CW3E Welcomes Duncan Axisa

March 17, 2021

Dr. Duncan Axisa joined CW3E as a Program Manager in March 2021. He will support senior management in leadership and direction of the Center’s growing research and applications capabilities, by assisting in developing and executing program research goals. Duncan will provide critical support to the Forecast Informed Reservoir Operations (FIRO) program: a key activity that develops new science, technology, and numerical modeling tools to aid future reservoir operations for flood control, water supply, and ecosystems.

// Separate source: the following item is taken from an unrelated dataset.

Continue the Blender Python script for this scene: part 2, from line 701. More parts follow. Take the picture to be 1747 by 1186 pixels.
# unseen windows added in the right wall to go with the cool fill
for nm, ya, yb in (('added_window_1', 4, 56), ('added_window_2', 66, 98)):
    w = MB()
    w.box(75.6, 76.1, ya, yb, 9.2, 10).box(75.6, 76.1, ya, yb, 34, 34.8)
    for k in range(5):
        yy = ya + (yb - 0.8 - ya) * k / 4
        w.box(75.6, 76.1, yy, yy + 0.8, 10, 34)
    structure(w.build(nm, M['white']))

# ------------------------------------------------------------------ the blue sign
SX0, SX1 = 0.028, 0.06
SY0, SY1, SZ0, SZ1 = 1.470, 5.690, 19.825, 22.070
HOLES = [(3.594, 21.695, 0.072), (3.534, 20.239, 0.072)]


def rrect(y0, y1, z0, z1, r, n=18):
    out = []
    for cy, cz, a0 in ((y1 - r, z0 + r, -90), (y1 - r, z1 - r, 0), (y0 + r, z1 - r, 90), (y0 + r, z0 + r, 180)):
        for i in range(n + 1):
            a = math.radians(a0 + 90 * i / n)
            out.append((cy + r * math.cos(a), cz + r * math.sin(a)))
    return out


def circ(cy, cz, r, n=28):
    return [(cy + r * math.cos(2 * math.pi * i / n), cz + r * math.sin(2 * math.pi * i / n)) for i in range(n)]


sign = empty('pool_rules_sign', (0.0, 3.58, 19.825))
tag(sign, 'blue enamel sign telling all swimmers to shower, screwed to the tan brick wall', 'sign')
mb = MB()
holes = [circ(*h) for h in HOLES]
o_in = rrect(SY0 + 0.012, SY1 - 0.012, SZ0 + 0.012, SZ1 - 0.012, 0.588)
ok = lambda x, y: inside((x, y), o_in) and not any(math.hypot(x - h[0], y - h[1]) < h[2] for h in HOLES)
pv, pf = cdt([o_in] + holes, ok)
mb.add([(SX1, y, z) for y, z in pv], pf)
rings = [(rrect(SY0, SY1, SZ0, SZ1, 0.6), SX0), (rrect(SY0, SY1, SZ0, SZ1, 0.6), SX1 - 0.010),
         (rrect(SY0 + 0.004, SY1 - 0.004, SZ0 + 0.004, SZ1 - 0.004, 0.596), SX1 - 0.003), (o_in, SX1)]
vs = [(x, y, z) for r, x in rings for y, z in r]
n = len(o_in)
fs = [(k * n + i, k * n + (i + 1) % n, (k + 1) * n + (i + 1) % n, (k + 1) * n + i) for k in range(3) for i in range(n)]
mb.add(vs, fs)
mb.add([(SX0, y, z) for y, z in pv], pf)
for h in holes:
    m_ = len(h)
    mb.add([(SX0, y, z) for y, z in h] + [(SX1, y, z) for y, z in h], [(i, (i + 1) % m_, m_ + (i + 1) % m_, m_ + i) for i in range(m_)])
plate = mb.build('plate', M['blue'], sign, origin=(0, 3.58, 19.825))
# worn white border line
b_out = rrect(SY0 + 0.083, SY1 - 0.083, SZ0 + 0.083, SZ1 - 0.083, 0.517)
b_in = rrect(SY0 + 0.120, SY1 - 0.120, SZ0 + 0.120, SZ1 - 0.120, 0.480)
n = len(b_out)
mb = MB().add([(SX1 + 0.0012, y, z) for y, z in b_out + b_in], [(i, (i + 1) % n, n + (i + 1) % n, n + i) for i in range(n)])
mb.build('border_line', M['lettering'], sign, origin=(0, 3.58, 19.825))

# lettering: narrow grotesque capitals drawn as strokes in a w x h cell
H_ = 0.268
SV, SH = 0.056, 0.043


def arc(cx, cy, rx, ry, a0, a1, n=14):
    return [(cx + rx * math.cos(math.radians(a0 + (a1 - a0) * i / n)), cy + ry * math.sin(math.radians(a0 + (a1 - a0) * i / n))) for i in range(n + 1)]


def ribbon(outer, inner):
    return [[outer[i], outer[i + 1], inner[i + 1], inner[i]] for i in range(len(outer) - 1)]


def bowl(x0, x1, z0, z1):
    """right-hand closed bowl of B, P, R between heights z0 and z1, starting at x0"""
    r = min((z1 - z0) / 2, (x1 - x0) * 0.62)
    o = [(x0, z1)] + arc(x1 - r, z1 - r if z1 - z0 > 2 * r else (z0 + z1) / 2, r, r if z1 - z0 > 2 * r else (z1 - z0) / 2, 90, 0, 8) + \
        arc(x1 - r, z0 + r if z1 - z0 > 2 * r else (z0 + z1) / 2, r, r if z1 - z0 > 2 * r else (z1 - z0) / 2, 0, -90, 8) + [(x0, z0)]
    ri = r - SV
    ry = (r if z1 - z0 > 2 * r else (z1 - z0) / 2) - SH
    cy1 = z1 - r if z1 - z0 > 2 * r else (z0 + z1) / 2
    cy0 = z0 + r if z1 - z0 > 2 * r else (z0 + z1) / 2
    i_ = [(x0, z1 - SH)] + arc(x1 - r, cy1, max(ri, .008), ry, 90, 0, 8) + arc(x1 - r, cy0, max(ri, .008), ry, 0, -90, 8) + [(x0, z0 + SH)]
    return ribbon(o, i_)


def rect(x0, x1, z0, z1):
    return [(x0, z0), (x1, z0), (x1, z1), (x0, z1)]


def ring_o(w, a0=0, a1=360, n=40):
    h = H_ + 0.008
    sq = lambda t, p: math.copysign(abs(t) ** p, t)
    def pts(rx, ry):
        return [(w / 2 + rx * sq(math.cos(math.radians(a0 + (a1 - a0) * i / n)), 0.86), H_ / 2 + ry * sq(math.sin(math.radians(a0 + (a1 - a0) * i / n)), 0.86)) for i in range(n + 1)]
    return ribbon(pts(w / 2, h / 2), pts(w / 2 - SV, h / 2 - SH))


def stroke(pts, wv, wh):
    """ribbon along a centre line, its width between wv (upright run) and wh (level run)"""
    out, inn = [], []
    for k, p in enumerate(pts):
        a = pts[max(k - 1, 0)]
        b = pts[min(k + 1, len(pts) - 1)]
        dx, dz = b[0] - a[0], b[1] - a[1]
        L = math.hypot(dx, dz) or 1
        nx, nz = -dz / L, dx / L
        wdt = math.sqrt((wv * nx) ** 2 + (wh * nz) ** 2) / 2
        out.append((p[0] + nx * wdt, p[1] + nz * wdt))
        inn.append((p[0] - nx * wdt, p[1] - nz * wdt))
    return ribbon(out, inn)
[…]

Duncan has extensive experience leading scientific programs, multi-institutional collaborative efforts to design major experiments and research centered on aerosol-cloud-precipitation interactions. After spending a decade at the National Center for Atmospheric Research’s Research Applications Laboratory (RAL) Hydrometeorological Applications Program and several years in a scientific company, Duncan has served the science community in highly collaborative, entrepreneurial, and externally funded research and technology transfer roles. As a scientist, Duncan’s experience focuses on measurements of aerosol, cloud, and precipitation properties, and in evaluating the performance of numerical models. Among his main scientific accomplishments are measurements of the impacts of pollution aerosols on clouds in the Sierra Nevada, characterization of aerosol-cloud interactions in premonsoon and monsoon clouds in South Asia, microphysical interactions of dust with pollution and clouds in Saudi Arabia, observations and modeling of convection-associated dust outbreaks over the Arabian Peninsula, measurements of newly formed particles in the mid-latitude upper troposphere, and source identification of ice nucleating particles. He has participated in over 30 field campaigns including NASA- and NSF-funded studies of aerosol impacts on clouds and precipitation. As a capacity builder Duncan has provided support to developing countries and water stressed communities to help centers establish their own research base. As an innovator he has developed new sensing technologies and holds a patent on intelligent systems.

Duncan holds a BEd from University of Malta, BS in Meteorology and MS in Atmospheric Science from Texas A&M University, and a PhD in Engineering from University of Denver.